Provided data
= = =
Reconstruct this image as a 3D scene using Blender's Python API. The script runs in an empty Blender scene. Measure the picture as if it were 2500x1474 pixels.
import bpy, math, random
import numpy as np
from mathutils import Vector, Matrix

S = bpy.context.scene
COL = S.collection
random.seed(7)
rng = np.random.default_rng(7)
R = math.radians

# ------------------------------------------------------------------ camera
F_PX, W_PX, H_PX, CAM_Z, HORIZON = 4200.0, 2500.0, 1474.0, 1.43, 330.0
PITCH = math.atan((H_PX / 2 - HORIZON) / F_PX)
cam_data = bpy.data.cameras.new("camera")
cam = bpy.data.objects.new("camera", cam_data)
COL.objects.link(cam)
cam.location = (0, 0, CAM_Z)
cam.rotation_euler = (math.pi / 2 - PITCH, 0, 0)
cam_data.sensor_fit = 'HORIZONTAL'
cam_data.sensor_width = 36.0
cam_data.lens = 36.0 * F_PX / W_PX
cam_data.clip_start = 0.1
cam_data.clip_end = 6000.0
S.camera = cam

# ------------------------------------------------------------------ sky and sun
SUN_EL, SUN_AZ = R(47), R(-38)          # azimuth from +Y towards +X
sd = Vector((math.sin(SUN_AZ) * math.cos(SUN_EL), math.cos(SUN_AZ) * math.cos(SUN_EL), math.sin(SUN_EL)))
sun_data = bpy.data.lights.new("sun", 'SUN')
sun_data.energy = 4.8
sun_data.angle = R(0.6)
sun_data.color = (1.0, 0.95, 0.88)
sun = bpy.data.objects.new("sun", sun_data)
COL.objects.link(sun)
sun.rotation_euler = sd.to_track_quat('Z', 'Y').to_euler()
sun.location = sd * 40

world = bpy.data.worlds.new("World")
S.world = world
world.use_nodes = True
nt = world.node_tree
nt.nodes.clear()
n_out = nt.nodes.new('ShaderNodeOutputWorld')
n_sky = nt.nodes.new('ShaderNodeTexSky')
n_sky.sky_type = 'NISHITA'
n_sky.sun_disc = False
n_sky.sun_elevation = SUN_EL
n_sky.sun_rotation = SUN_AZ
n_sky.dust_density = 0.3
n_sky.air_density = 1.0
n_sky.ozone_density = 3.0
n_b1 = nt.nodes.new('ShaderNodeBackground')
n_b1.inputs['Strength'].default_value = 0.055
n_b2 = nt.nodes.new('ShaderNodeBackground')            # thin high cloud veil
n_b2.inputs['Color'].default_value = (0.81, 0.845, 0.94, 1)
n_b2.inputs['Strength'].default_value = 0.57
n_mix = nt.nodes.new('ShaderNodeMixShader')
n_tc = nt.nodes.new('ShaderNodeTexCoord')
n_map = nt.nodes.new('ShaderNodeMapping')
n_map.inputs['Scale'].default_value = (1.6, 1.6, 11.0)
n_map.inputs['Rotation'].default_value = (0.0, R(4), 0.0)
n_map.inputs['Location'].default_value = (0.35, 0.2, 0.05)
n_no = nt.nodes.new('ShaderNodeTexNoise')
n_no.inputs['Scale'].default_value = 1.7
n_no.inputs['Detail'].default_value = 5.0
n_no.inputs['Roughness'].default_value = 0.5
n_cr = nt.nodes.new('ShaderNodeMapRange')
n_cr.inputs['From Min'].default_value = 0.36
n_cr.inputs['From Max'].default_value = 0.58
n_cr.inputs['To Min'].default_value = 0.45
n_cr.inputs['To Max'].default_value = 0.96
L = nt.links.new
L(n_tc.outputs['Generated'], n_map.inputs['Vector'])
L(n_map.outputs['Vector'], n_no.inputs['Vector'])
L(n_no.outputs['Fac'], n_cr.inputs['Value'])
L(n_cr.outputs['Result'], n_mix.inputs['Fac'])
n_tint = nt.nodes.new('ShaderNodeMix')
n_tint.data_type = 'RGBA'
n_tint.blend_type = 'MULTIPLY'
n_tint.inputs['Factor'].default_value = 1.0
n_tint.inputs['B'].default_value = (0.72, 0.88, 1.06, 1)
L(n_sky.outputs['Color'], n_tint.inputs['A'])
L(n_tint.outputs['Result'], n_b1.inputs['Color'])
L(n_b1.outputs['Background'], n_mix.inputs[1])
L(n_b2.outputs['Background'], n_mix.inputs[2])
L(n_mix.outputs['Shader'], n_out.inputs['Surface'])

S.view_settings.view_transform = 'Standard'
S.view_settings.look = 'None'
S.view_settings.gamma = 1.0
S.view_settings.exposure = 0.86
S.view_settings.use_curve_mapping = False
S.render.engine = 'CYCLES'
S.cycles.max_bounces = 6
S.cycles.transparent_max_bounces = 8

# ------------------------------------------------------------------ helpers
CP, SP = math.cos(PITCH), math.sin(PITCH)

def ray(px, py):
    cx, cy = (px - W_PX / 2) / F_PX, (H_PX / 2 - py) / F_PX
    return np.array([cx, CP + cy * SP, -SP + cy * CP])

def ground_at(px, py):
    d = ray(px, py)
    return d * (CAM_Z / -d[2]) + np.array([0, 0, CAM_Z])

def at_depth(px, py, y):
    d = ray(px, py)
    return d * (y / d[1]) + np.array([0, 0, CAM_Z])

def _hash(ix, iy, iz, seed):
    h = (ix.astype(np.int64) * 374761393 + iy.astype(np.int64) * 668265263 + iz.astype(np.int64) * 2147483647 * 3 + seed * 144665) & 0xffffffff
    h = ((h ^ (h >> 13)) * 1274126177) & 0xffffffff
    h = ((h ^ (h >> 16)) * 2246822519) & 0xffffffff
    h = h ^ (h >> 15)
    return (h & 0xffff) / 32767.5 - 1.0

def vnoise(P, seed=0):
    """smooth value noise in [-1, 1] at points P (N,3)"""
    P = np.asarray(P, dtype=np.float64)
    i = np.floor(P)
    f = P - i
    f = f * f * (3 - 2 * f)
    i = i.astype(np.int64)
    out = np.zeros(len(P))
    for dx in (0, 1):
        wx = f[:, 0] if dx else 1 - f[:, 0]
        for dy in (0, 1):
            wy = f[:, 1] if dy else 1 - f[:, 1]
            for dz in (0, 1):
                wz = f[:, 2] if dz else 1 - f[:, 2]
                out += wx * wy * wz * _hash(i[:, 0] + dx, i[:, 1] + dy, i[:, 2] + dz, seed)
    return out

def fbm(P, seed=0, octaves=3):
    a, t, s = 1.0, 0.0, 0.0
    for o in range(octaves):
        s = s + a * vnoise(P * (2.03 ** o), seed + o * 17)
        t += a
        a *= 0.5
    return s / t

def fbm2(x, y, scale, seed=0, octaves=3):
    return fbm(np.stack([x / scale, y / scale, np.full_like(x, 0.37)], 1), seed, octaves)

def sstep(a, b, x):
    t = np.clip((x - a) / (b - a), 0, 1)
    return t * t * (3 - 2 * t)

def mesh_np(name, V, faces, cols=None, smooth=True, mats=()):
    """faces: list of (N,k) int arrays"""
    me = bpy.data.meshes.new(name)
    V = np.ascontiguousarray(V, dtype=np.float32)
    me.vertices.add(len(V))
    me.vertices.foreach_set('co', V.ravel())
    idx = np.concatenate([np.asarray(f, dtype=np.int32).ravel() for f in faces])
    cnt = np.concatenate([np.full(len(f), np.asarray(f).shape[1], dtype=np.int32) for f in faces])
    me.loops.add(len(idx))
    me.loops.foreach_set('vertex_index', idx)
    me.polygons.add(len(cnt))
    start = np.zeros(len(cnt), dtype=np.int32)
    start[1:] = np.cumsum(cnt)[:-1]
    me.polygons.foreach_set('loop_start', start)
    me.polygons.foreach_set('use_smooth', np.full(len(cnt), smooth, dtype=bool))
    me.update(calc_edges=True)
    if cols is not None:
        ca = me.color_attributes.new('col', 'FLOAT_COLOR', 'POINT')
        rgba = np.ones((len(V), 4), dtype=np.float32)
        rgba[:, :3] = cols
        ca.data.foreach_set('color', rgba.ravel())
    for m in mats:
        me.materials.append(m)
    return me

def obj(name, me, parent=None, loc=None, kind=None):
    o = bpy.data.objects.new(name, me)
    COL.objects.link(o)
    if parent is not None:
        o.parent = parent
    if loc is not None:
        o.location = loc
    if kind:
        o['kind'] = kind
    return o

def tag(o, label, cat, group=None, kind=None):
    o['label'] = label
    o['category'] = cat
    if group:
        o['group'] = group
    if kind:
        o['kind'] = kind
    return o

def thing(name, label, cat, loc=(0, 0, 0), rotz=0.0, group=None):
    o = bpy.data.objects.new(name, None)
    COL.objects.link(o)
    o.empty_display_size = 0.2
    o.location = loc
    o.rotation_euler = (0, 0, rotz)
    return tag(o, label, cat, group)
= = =
What is required
Copy, please, exactly the lines that start at the first line of the data and end at the line containing "from mathutils import Vector, Matrix", both kept and no others.

Answer for the task
Reconstruct this image as a 3D scene using Blender's Python API. The script runs in an empty Blender scene. Measure the picture as if it were 2500x1474 pixels.
import bpy, math, random
import numpy as np
from mathutils import Vector, Matrix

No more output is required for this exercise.